Johann Wolfgang von Goethe – Die Wahlverwandtschaften

Rathausturm Retz Ausblick, made with Cam+

„Das Bewusstsein, mein Liebster“, entgegnete Charlotte, „ist keine hinlängliche Waffe, ja manchmal eine gefährliche für den, der sie führt; und aus diesem allen tritt wenigstens soviel hervor, dass wir uns ja nicht übereilen sollen. Gönne mir noch einige Tage; entscheide nicht!“

Obwohl Goethe in diesem Roman ein allgemeingültiges Thema behandelt und das auch noch sehr modern, ist die Staubschicht unmöglich zu ignorieren. Es fühlt sich an, wie etwas, das einem die Deutschlehrerin fürs Referat aufgedrückt hat, weil man frech war. Immerhin zeigen die wechselnden Beziehungsgeschichten, dass schon damals die Liebe nicht immer fürs Leben war.

Das Betragen ist ein Spiegel, in welchem jeder sein Bild zeigt.
Es gibt eine Höflichkeit des Herzens; sie ist der Liebe verwandt. Aus ihr entspringt die bequemste Höflichkeit des äußern Betragens.

Charlotte und Eduard wissen ihre Beziehung zu schätzen, denn die beiden sind nicht direkt zusammen gekommen, sondern mussten erst abwarten, bis die Beziehung tatsächlich funktioniert. Doch als Eduards Freund – der im ganzen Verlauf der Geschichte immer nur „der Major“ genannt wird – und Charlottes Nichte Ottilie ins Leben der beiden treten, wird die gemeinsame Welt auf den Kopf gestellt. Es stellt sich heraus, das Charlotte und Eduard nicht so viel gemeinsam haben, wie sie bisher dachten und Stück für Stück scheinen die vier Personen andere Paare zu bilden. Charlotte bekommt ein Kind, wer tatsächlich dessen Vater ist, bleibt im Verlaufe des Romans stets nur angedeutet. Die junge Ottilie macht sich stets Gedanken über das Leben und bemüht sich nach bestem Gewissen, den Haushalt zu führen und Charlotte auch bei der Sorge fürs Kind zur Seite zu stehen. Erst ein schlimmer Unfall lässt Charlotte das bisherige Leben überdenken.

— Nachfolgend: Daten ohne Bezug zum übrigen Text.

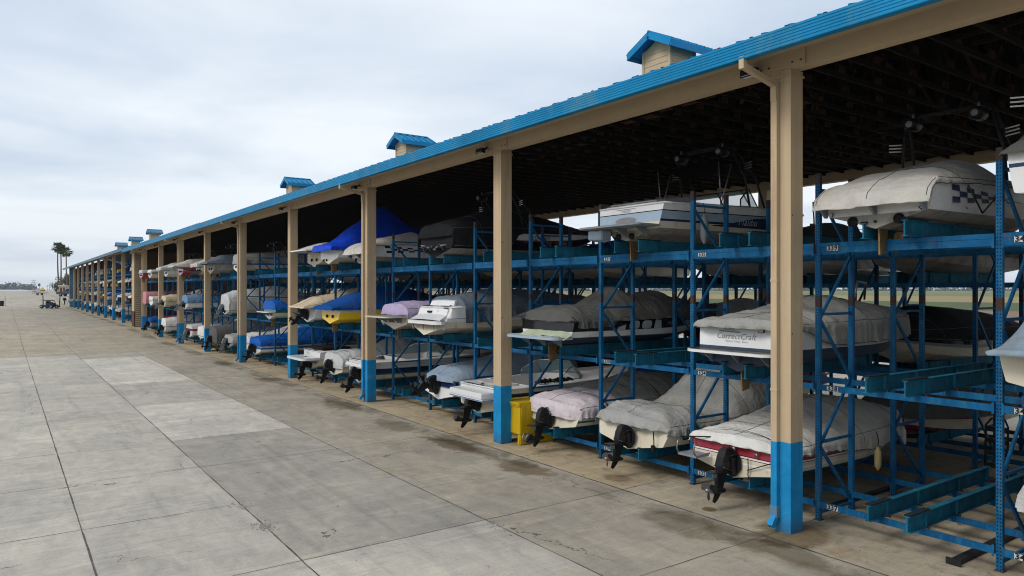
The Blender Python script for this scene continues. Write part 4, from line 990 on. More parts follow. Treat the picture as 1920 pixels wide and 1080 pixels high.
def covered(label, k, lv, cm, hm, bands=None, cowl=None, P=None, X=10.8, L=5.9, B=2.2, H=.66, drive='io', seed=None, skirt=.2, tilt=.1, wr=1., dz=0., back=False, strap=None, tow=None, crown=2.6, plat=None, over=0., sterndrop=None, bottom=None, nx=48, nv=24, dy=0.):
    h = Hull(L, B, H, .18, .21); r = boat(label, k, lv, X, dz, dy, back); seed = k * 3.7 + lv * 11 + back * 50 if seed is None else seed
    h.mesh(bands or [(.5, hm), (1., hm)], bottom or hm, N=22).build('hull', r)
    P = P or [(0, .2), (.6, .3), (1.5, .32), (2.9, .75), (3.8, .55), (L - .3, .12), (L, .03)]
    cv_ = cover_mesh(h, cm, P, skirt=skirt, seed=seed, wrinkle=wr, crown=crown, over=over, sterndrop=sterndrop, nx=nx, nv=nv).build('cover', r, fix=False)
    if drive == 'io': outdrive(r, .22, tilt, 0, None, .98, cowl or M_BLACK)
    elif drive == 'in': inboard(r); exhausts(r, h, (.3, -.3), .30)
    if strap: strap_mesh(h, P, strap, strap + .1, crown=crown).build('strap', cv_)
    if plat: platform(r, h, plat[0], plat[1], plat[2], plat[3])
    if tow: tower(r, h, .42, tow[0], tow[1], bright=len(tow) > 2)
    return r, h
def pos(k):
    bay, sub = divmod(k, 3); return '%s berth past the %s post' % (ORD[sub], ORD[bay])
covered('blue hulled boat under a bright blue tarp cover on the ground tier', 11, 0, C_BRIGHT, M_LTBLUE, [(.25, M_WHITE), (.45, M_LTBLUE), (1., M_WHITE)], X=10.7, skirt=.18, bottom=M_CREAM)
covered('white boat with a dark outdrive hidden by the fifth post, ground tier', 12, 0, C_WHITE, M_WHITE, drive='none', X=10.9)
covered('black covered boat edged with a white line on the ground tier', 14, 0, C_DGREY, M_BLKHULL, X=10.45, skirt=.5, P=[(0, .4), (.6, .5), (3, .8), (5.6, .1)]); covered('slate covered boat on the ground tier beside the black covered one', 15, 0, C_SLATE, M_GREYP, drive='none', X=10.9, skirt=.4, P=[(0, .3), (.6, .5), (3, .8), (5.6, .1)])
covered('grey hulled boat with big outdrive on the ground tier next to the fifth post', 13, 0, C_GREY, M_GREYP, cowl=M_GREYP, X=10.7, H=.5)
covered('white covered boat with ragged hem on the ground tier by the sixth post', 16, 0, C_WHITE, M_WHITE, drive='none', X=10.9, skirt=.4); covered('white boat with red engine cover on the ground tier', 17, 0, C_LGREY, M_WHITE, [(.6, M_WHITE), (1., M_RED)], cowl=M_GREYP, X=10.7, skirt=.02)
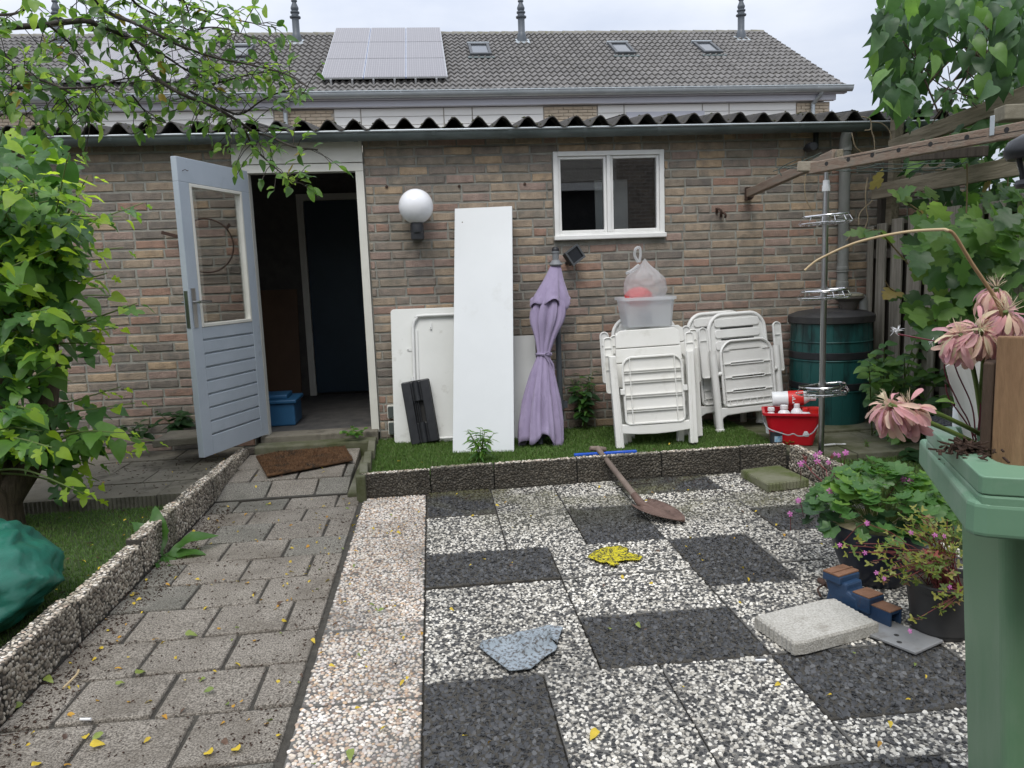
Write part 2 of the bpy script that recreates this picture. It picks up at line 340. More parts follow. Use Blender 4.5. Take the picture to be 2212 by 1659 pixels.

Doch was sag ich! Eigentlich will das Schicksal meinen eigenen Wunsch, meinen eigenen Vorsatz, gegen die ich unbedachtsam gehandelt, wieder in den Weg bringen. Habe ich nicht selbst schon Ottilien und Eduarden mir als das schicklichste Paar zusammengedacht? Habe ich nicht selbst beide einander zu nähern gesucht?

Charlotte resigniert und will dem unglücklichen Eduard, der sich weiterhin nach Ottilie verzehrt, nicht mehr im Wege stehen. Doch beide Frauen gönnen sich das bißchen Glück nicht, das ihnen noch möglich wäre. Man könnte natürlich auch interpretieren, dass die Beteiligten für ihr sündhaftes Verhalten bestraft werden und dieser Roman uns nichts anderes sagen will, als dass die Ehe heilig ist und wer sich diesem Gesetz widersetzt, mit Strafe und Unglück zu rechnen hat. Goethe hatte angeblich im Sinn, „soziale Verhältnisse und die Konflikte derselben symbolisch gefasst darzustellen“. Das dürfte ihm gelungen sein, wenn auch eine derartige Patchwork-Familie heutzutage eher die Regel als die Ausnahme darstellt.